Overall, difficulty arises less from clever design than from inconsistent balancing and punishing mechanics, leaving encounters uneven and often frustrating.

A Labyrinth Without a Compass
Minimizing HUD elements to enhance immersion is a valid design philosophy, but Ferocious struggles to execute it effectively. The in-game map is minimalistic, offering limited detail and few navigational cues, turning player orientation into a constant struggle. Both main zones and side areas lack organic guidance, while the implemented player guidance systems feel rudimentary or inconsistently applied. The result is frequent disorientation, involuntary backtracking, and jarring interruptions that disrupt the flow and pacing of the experience.
Technical Execution and Art Direction: Glimpses of Potential
Technically, Ferocious fluctuates between competence and conspicuous shortcomings. Built in Unity, it delivers generally smooth performance, but optimization is uneven, with noticeable frame-rate drops in certain areas.
Artistically, the game impresses in bursts. Specific environments and large-scale dinosaur encounters evoke genuine awe and a tangible sense of danger, showcasing the project’s underlying potential. Unfortunately, these high points are sporadic, leaving much of the broader experience visually and atmospherically underrealized.
Narrative and Atmosphere: The Strongest Thread
The story and worldbuilding emerge as Ferocious’s most consistently compelling elements. While the narrative rarely reaches memorable heights, it remains coherent, reinforces immersion, and provides crucial context for an otherwise fragmented gameplay experience. The game’s tone and atmosphere act as a unifying thread, giving the world a sense of identity and cohesion, even if they cannot fully offset its mechanical shortcomings.

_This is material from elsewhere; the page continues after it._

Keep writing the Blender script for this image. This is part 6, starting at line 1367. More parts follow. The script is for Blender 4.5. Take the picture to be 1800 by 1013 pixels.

Final Verdict: Too Much, Too Soon
Ferocious stands as a striking example of a project that attempted to sprint before learning to walk. Its ambition to emulate AAA-scale design has resulted in an overengineered architecture that constrains rather than enriches gameplay. With careful simplification, system refinement, and combat rebalancing, the title could still evolve into a cohesive and rewarding experience. As it stands, however, it remains disjointed, often exhausting, and frequently frustrating – demanding a level of patience few players are likely to tolerate.
Ferocious
PRO
- Convincing environments and worldbuilding.
- Coherent, serviceable narrative.
- Occasional visually striking dinosaur encounters.
CON
- Imprecise, frustrating combat and poor hit feedback.
- Cumbersome inventory and crafting systems.
- Punitive resource and health management.
- Confusing maps and weak player guidance.
- Inconsistent enemy AI and balancing.
- Spotty optimization and technical issues.